Mr. Benyon had no heir, and the estate went, with another vast property of sixty thousand acres, to the present Mr. Benyon, of Berkshire.
XLIII.
A family with which I was in close intimacy, indeed on affectionate terms, was the Wilsons, of Stowlangtoft Hall. Let those who from their disappointments in life have formed a bad opinion of mankind go among such people as these!
The father of Henry Wilson resided on his estate at Highbury; he had been a great merchant, a calling from which so many great things have emanated in our country, and one which will cease to exist when we reach our socialistic days; for who would give the energy of his commercial genius as a servant of the State, and pile up tens of thousands to enrich Cabinets whose members had better have remained prize-fighters and the like?
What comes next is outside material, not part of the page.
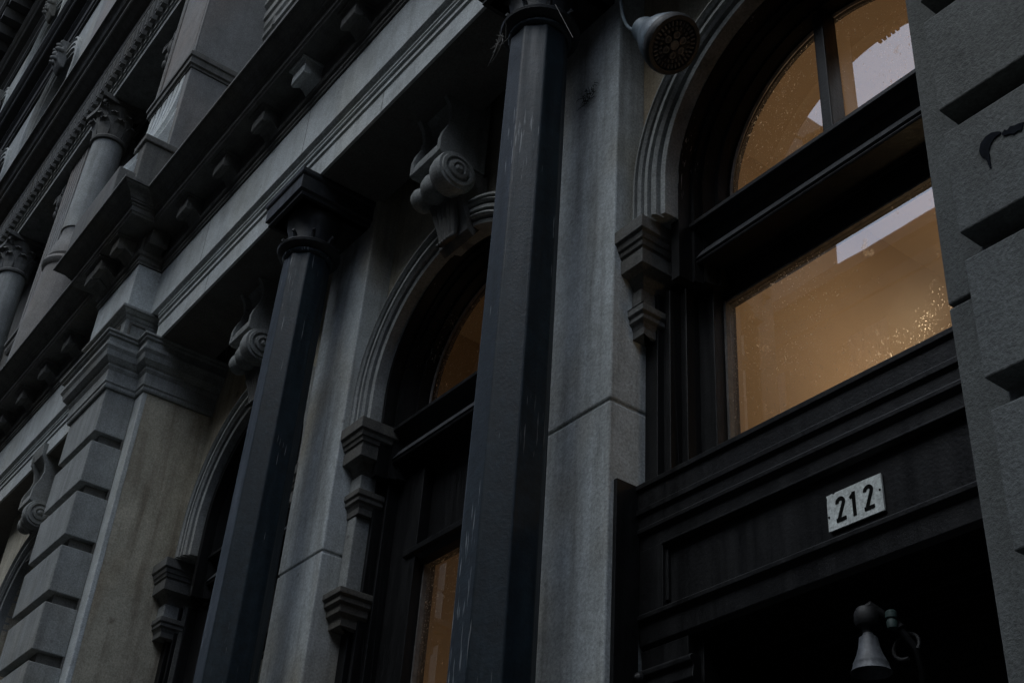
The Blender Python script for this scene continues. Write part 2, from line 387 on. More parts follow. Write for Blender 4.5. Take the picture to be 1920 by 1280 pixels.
# --- black joinery of each bay: jamb posts, stepped arch reveal, transom
def joinery(cx, half, low_half, low_top, low_bot, door):
    f = thing_part = MB()
    # stepped arched frame around the fan light
    prof = [(.70, 2.86), (.70, 2.722), (.656, 2.722), (.654, 2.79), (.640, 2.79), (.632, 2.83), (.618, 2.82), (.608, 2.88), (.59, 2.88), (.585, 2.94), (.575, 2.94), (.575, 2.98), (.80, 2.98), (.80, 2.862)]
    f.arch(cx, CZ, prof, 3.0)
    w = f.build('fanlight_frame', BLACK_DRIP, B, smooth=True, angle=25)
    f = MB()
    # fluted jambs each side
    for s in (-1, 1):
        xe = cx+s*half
        steps = [(half, half-.07, 2.76), (half-.07, half-.10, 2.79), (half-.10, half-.125, 2.775), (half-.125, half-.16, 2.83), (half-.16, half-.175, 2.815), (half-.175, low_half+.012, 2.88)]
        for a0, a1, y in steps:
            if a0 > a1: f.box(min(cx+s*a0, cx+s*a1), max(cx+s*a0, cx+s*a1), y, 3.0, GZ, 3.02)
    f.box(cx-low_half-.012, cx+low_half+.012, 2.938, 3.0, low_top, 3.02)
    # moulded transom
    prof = [(2.95, 3.285), (2.775, 3.285), (2.775, 3.264), (2.80, 3.255), (2.82, 3.235), (2.845, 3.19), (2.850, 3.172), (2.832, 3.168), (2.806, 3.125), (2.795, 3.108), (2.808, 3.104), (2.808, 3.098), (2.796, 3.096), (2.800, 3.084), (2.93, 3.08), (2.936, 2.985), (2.95, 2.985)]
    f.prism_x(prof, cx-half, cx+half)
    if not door: f.prism_x([(2.945, 2.50), (2.90, 2.512), (2.885, 2.535), (2.862, 2.545), (2.862, 2.575), (2.878, 2.585), (2.945, 2.60)], cx-low_half-.10, cx+low_half+.10)
    wf = f.build('window_frame', BLACK, B, bevel=.003)
    f = MB(); f.prism_x([(2.840, 3.166), (2.829, 3.1675), (2.803, 3.1255), (2.793, 3.1085), (2.806, 3.103)], cx-half+.002, cx+half-.002); f.build('transom_sky_band', SKY_BAND, wf)  # thin lighter strip: sky reflection painted onto the transom bevel
    # upper glass, lower glass, mullion
    wdw = MB(); wdw.prism_y([(cx+.58*math.cos(PI-PI*k/32), CZ-.02+.58*math.sin(PI-PI*k/32)) for k in range(33)] + [(cx+.58, 3.25), (cx-.58, 3.25)], 2.955, 2.959)
    wdw.build('window_pane', GLASS, B)
    bd = MB(); bd.arch(cx, CZ, [(.58, 2.945), (.574, 2.935), (.568, 2.945), (.574, 2.953)], 3.2); bd.build('glazing_bead', BEAD, B, smooth=True)
    ml = MB(); ml.box(cx-.024, cx+.024, 2.87, 2.955, 3.25, CZ+.572); ml.build('mullion', BLACK, B, bevel=.004)
    wdw = MB(); wdw.box(cx-low_half, cx+low_half, 2.955, 2.959, low_bot, low_top+.01); wdw.build('window_pane', GLASS, B)
    bd = MB(); bd.box(cx-low_half-.012, cx-low_half, 2.935, 2.96, low_bot, low_top); bd.box(cx-low_half, cx+low_half, 2.94, 2.954, low_top-.008, low_top+.004)
    bd.build('glazing_bead', BEAD, B)
joinery(-2.205, .893, .622, 2.965, 1.95, True)
joinery(-4.45, .85, .43, 2.515, -.3, False)
joinery(-6.66, 1.075, .50, 2.5, -.3, False)

# --- door surround with the number panel
d = MB()
prof = [(2.95, 2.155), (2.70, 2.155), (2.70, 2.135), (2.712, 2.13), (2.712, 2.06), (2.703, 2.055), (2.703, 2.035), (2.715, 2.03), (2.715, 1.985), (2.708, 1.98), (2.708, 1.965), (2.725, 1.955), (2.725, 1.90), (2.95, 1.90)]
d.prism_x(prof, -3.085, -1.41)
d.box(-3.085, -1.41, 2.745, 2.95, 1.665, 1.90)                    # panel field
d.prism_x([(2.95, 1.668), (2.722, 1.668), (2.712, 1.66), (2.712, 1.645), (2.73, 1.635), (2.73, 1.56), (2.745, 1.545), (2.95, 1.545)], -3.085, -1.41)
d.box(-3.085, -2.96, 2.722, 2.744, 1.667, 1.902)
d.prism_x([(2.744, 1.90), (2.715, 1.90), (2.715, 1.892), (2.735, 1.885), (2.744, 1.885)], -2.96, -1.41)
d.box(-2.96, -2.945, 2.733, 2.744, 1.69, 1.88)
d.build('door_surround', BLACK, B, bevel=.002)
d = MB(); d.box(-3.096, -3.078, 2.61, 2.72, GZ, 2.157); d.build('side_board', BLACK, B, bevel=.002)
# recessed doorway: jambs, small jamb bracket, door leaf
d = MB(); d.box(-3.32, -1.15, 2.932, 3.62, 1.518, 1.5435)
d.box(-3.085, -2.86, 2.74, 3.5, GZ, 1.545); d.box(-1.60, -1.41, 2.74, 3.5, GZ, 1.545)
d.box(-2.86, -2.83, 2.78, 3.5, GZ, 1.545)
d.prism_x([(2.74, 1.46), (2.70, 1.46), (2.69, 1.45), (2.69, 1.435), (2.705, 1.425), (2.70, 1.385), (2.72, 1.36), (2.74, 1.36)], -3.06, -2.80)
d.prism_x([(2.74, 1.345), (2.705, 1.345), (2.715, 1.33), (2.74, 1.33)], -3.06, -2.82)
d.lathe_axis((-3.03, 2.66, 1.425), (0, 1, 0), [(.004, 0), (.018, .008), (.022, .022), (.012, .035), (.012, .08)], 16)
d.box(-2.83, -1.60, 3.02, 3.06, 1.50, 1.545)
d.build('door_recess', BLACK, B, bevel=.003)
d = MB(); d.box(-2.83, -1.60, 3.12, 3.18, GZ, 1.54)
for x0, x1 in ((-2.76, -2.27), (-2.17, -1.67)):
    for z0, z1 in ((-.9, .1), (.2, 1.35)): d.box(x0, x1, 3.10, 3.121, z0, z1)
d.build('door', BLACK, B, bevel=.006)

# --- number plate (screwed to the panel)
pl = thing('number_plate', 'white enamel house number plate reading 212 over the dark doorway', 'sign')
X0, X1, Z0, Z1, YP = -2.247, -2.040, 1.698, 1.818, 2.735
m = MB(); m.prism_y([(X0, Z0), (X1, Z0), (X1, Z1), (X1-.06, Z1+.001), (X0+.036, Z1), (X0+.030, Z1-.004), (X0+.022, Z1), (X0, Z1-.001), (X0+.003, Z1-.012), (X0+.001, Z1-.03)], YP, YP+.008)
m.build('plate', ENAMEL, pl, bevel=.0008)
def digit2(x, z, h, wd):
    t_ = .19*h; pts = []
    out = []; inn = []
    cxx, czz, r = x+wd/2, z+h-wd/2, wd/2; ri = r-t_*.72
    for k in range(0, 15):
        an = math.radians(190-k*14.3)
        out.append((cxx+r*math.cos(an), czz+r*math.sin(an))); inn.append((cxx+ri*math.cos(an), czz+ri*math.sin(an)))
    out += [(x+t_*.95, z+t_*.72), (x+wd, z+t_*.72), (x+wd, z), (x, z), (x, z+t_*.5)]
    poly = out + inn[::-1]
    return out, inn
def ribbon(m, pts, wd, y0, y1):
    """flat stroke through the points (x, z) with real thickness y0..y1"""
    n = len(pts); L = []; R = []
    for i, p in enumerate(pts):
        a_, b_ = pts[max(i-1, 0)], pts[min(i+1, n-1)]
        dx, dz = b_[0]-a_[0], b_[1]-a_[1]; l = math.hypot(dx, dz); nx, nz = -dz/l, dx/l
        ww = wd[i] if isinstance(wd, list) else wd
        L.append((p[0]+nx*ww/2, p[1]+nz*ww/2)); R.append((p[0]-nx*ww/2, p[1]-nz*ww/2))
    for i in range(n-1):
        q = (L[i], R[i], L[i+1], R[i+1])
        m.hexa([(q[0][0], y0, q[0][1]), (q[1][0], y0, q[1][1]), (q[0][0], y1, q[0][1]), (q[1][0], y1, q[1][1]),
                (q[2][0], y0, q[2][1]), (q[3][0], y0, q[3][1]), (q[2][0], y1, q[2][1]), (q[3][0], y1, q[3][1])])
def two(m, x, z, h, wd, t_):
    r = wd/2-t_/2; cx_, cz_ = x+wd/2, z+h-wd/2
    pts = [(cx_+r*math.cos(math.radians(a_)), cz_+r*math.sin(math.radians(a_))) for a_ in range(185, -36, -17)]
    pts += [(x+t_*.62, z+t_*.3)]
    ribbon(m, pts, t_, YP-.0016, YP+.001)
    m.box(x, x+wd, YP-.0018, YP+.001, z, z+t_*.95)
H_, W_, T_ = .080, .037, .0122
for xx in (-2.213, -2.108):
    m = MB(); two(m, xx, 1.718, H_, W_, T_); m.build('numeral', INK, pl)
m = MB(); ribbon(m, [(-2.144, 1.718), (-2.144, 1.796)], T_, YP-.0016, YP+.001); ribbon(m, [(-2.141, 1.793), (-2.158, 1.779)], T_*.8, YP-.0018, YP+.001)
m.build('numeral', INK, pl)
for xx, zz in ((X0+.006, 1.745), (X1-.008, 1.766)):
    m = MB(); m.lathe_axis((xx, YP-.003, zz), (0, 1, 0), [(.001, 0), (.0032, .001), (.0036, .004)], 12); m.build('screw', INK, pl)

# --- piers with rusticated quoins
def pier(xl, xr, strip, ztop, joints, jh, lean=False, right_side=True):
    core = MB(); c_ = .075
    core.box(xl+c_, xr-c_, P1+c_, WALL+.3, GZ, ztop)
    # flanking strips (plain, set back)
    if lean:
        zj = .823*P2; xs0, xs1 = xl-strip, xl+.08
        core.box(xs0, xs1, P2, WALL+.3, GZ, zj-.008)
        tl = .030
        core.hexa([(xs0, P2, zj+.008), (xs0+tl, P2, ztop), (xs0, WALL+.3, zj+.008), (xs0+tl, WALL+.3, ztop),
                   (xs1, P2, zj+.008), (xs1, P2, ztop), (xs1, WALL+.3, zj+.008), (xs1, WALL+.3, ztop)])
        core.box(xs0+.012, xs1, P2+.012, WALL+.2, zj-.02, zj+.02)
    else:
        core.box(xl-strip, xl+.08, P2, WALL+.3, GZ, ztop)
    core.box(xr-.08, xr+strip, P2, WALL+.3, GZ, ztop)
    o = core.build('pier', STONE_TAN if not lean else STONE, B, bevel=.006)
    q = MB(); zs = sorted([GZ-.5]+joints+[ztop])
    for i in range(len(zs)-1):
        z0 = zs[i]; z1 = zs[i+1]-(jh if i < len(zs)-2 else 0)
        if i == 0: z0 = GZ
        q.box(xl, xr, P1, P2-.003, z0, z1)
    qq = q.build('quoin_blocks', STONE, o, bevel=.006)
    q = MB(); q.box(xl+.04, xr-.045, P1+.055, P2-.004, GZ, ztop-.01); q.box(xr-.10, xr-.002, P2-.016, P2-.0045, GZ, ztop-.012); q.build('joint_shade_backing', STONE_DARK, o)  # dark backing paints the shade inside the open quoin joints
    q = MB(); q.box(xr+.001, xr+strip+.002, P2-.006, P2+.03, GZ, ztop-.004); q.build('pier_edge_strip', STONE_PALE, o, bevel=.006)
    return o
PL = pier(-8.585, -7.876, .141, 4.487, [2.60-.39*4, 2.60-.39*3, 2.60-.39*2, 2.60-.39, 2.60, 2.985, 3.375, 3.765, 4.150], .075)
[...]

Mr. Wilson purchased two baronets’ estates in Suffolk—one of Sir George Wombwell, the historic seat of Stowlangtoft; one, Langham Hall, the property adjoining, of Sir Henry Blake. He also held lands in Norfolk.
Henry Wilson, his son and my kindest and best of friends, resided always at Stowlangtoft; at one time he represented the county in Parliament. He was educated at Oxford, where he made friends enough to last for a lifetime, all of whom, like himself, were thoroughly good men, and many of them fellow-students of Oriel. There was Rickards, who became his rector, a college-friend; and one of those who joined the set of Newman and Manning for a time. There was Porcher, Yarde Buller of Downs,[2] Kindersley, Mozley; nearly all these were guests from time to time of Rickards and Wilson; in fact, the only one I do not recall as having met at the hall or rectory was Newman.
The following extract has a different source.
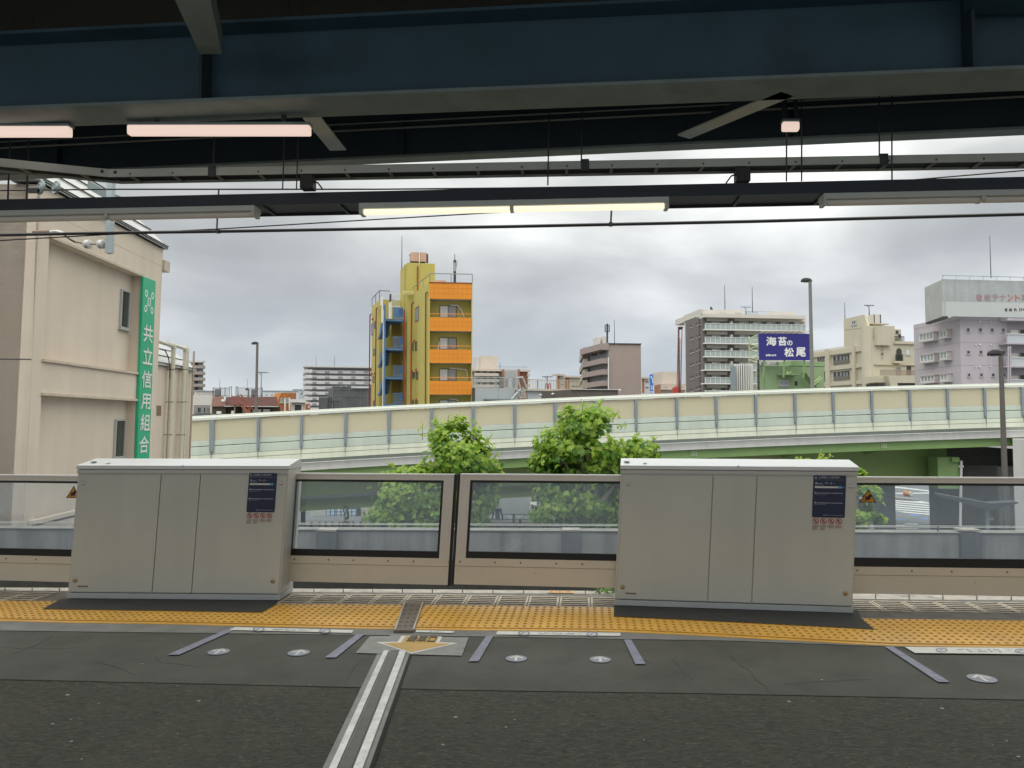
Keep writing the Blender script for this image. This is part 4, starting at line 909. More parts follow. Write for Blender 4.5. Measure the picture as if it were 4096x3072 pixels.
m_mullion = M('panel frame', (0.55, 0.53, 0.47), 0.5, 0.1, var=.05)
def poly_mat():
    m = bpy.data.materials.new('amber polycarbonate'); m.use_nodes = True; t = m.node_tree; t.nodes.clear()
    o = t.nodes.new('ShaderNodeOutputMaterial'); df = t.nodes.new('ShaderNodeBsdfPrincipled'); df.inputs['Base Color'].default_value = (0.60, 0.575, 0.455, 1); df.inputs['Roughness'].default_value = .25
    tl = t.nodes.new('ShaderNodeBsdfTranslucent'); tl.inputs[0].default_value = (0.84, 0.80, 0.63, 1); tr = t.nodes.new('ShaderNodeBsdfTransparent'); tr.inputs[0].default_value = (.9, .87, .75, 1)
    a = t.nodes.new('ShaderNodeMixShader'); a.inputs[0].default_value = .34; b = t.nodes.new('ShaderNodeMixShader'); b.inputs[0].default_value = .14
    t.links.new(df.outputs[0], a.inputs[1]); t.links.new(tl.outputs[0], a.inputs[2]); t.links.new(a.outputs[0], b.inputs[1]); t.links.new(tr.outputs[0], b.inputs[2]); t.links.new(b.outputs[0], o.inputs[0]); return m
m_polyc = poly_mat()
YE = lambda u, Y0=38.0: Y0 / (1 - .11 * (u - 2048) / FPX)
FE = Face.by(850, YE(850), 3938, YE(3938))
pu = np.array([850, 1207, 1383, 1556, 2220, 2706, 3022, 3639, 3938]); pv = np.array([1678.5, 1659, 1650, 1641, 1609, 1590, 1578, 1558, 1551])
pq = [FE.px(u, v) for u, v in zip(pu, pv)]
pc = np.polyfit([q[0] for q in pq], [q[1] for q in pq], 3); ZR = lambda h: float(np.polyval(pc, h))
hA, hB = FE.px(200, 1690)[0], FE.px(4700, 1690)[0]
ex = thing('elevated_expressway', 'pale green elevated expressway ramp rising across the view with amber noise panels', 'expressway', FE.pt((hA + hB) / 2, ZG, -4))
def sweep(mb, prof, a=hA, b=hB, n=48, mi=0):
    hs = np.linspace(a, b, n)
    for h0, h1 in zip(hs[:-1], hs[1:]):
        k = len(prof)
        for i in range(k):
            (o0, z0), (o1, z1) = prof[i], prof[(i + 1) % k]
            mb.face([FE.pt(h0, ZR(h0) + z0, o0), FE.pt(h1, ZR(h1) + z0, o0), FE.pt(h1, ZR(h1) + z1, o1), FE.pt(h0, ZR(h0) + z1, o1)], mi)
    for h in (a, b): mb.face([FE.pt(h, ZR(h) + z, o) for o, z in prof])
def swp(name, prof, mat, a=hA, b=hB, n=48):
    m = MB(); sweep(m, prof, a, b, n); return m.build(name, mat, ex)
swp('cap_rail', [(.10, .0), (.10, .11), (.03, .13), (-.12, .13), (-.12, 0)], m_rail2)
swp('cap_rail', [(-.14, .05), (-.14, .205), (-.30, .215), (-.30, .05)], m_rail2)
swp('barrier_panel', [(.04, -1.19), (.04, -.98), (.02, -.965), (-.06, -.965), (-.06, -1.19)], m_pgreen)
swp('barrier_panel', [(.05, -1.605), (.05, -1.245), (.02, -1.225), (-.06, -1.225), (-.06, -1.605)], m_pgreen)
swp('panel_gap', [(.0, -1.24), (.0, -1.18), (-.03, -1.18), (-.03, -1.24)], m_seam)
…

It was a deadly surprise to Rickards when Newman and Manning kicked against the Reformation and became inceptor-candidates for the Papacy. The Church, from its own point of view, may have deemed it fortunate that these two gentlemen took their stroll from Oxford to Rome, or they might have become Anglican archbishops, and have looked the Holy City up later in life.
Sir R. Kindersley was a most genial man, quiet and sensible, like most of those who rise to eminence. He gave his daughter in marriage to Wilson’s eldest son, and Wilson gave one of his daughters to Kindersley’s eldest son, and a daughter by this marriage is now Lady Herschell. Miss Wilson had been long adopted by the Porchers, who wished her and young Kindersley to be their heirs.
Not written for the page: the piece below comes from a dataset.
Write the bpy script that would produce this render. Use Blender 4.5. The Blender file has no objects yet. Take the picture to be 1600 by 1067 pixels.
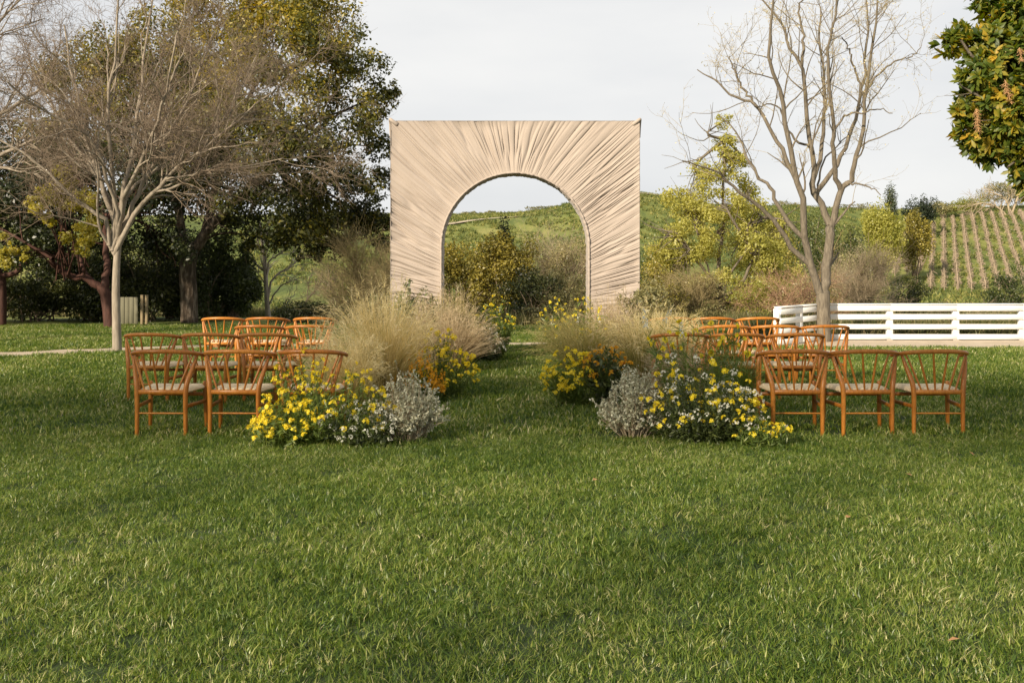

Henry Wilson had a large family by his first wife, who was a Maitland. He married a second time, the daughter of Lord Henry Fitz-Roy, a son of the Duke of Grafton. This lady brought him several children. She was a devoted mother to both families; as conscientious a lady as was ever born to fulfil great duties. She not only treated her stepchildren exactly as she did her own, but acquired for them the same affection as she felt for those which she had brought into the world.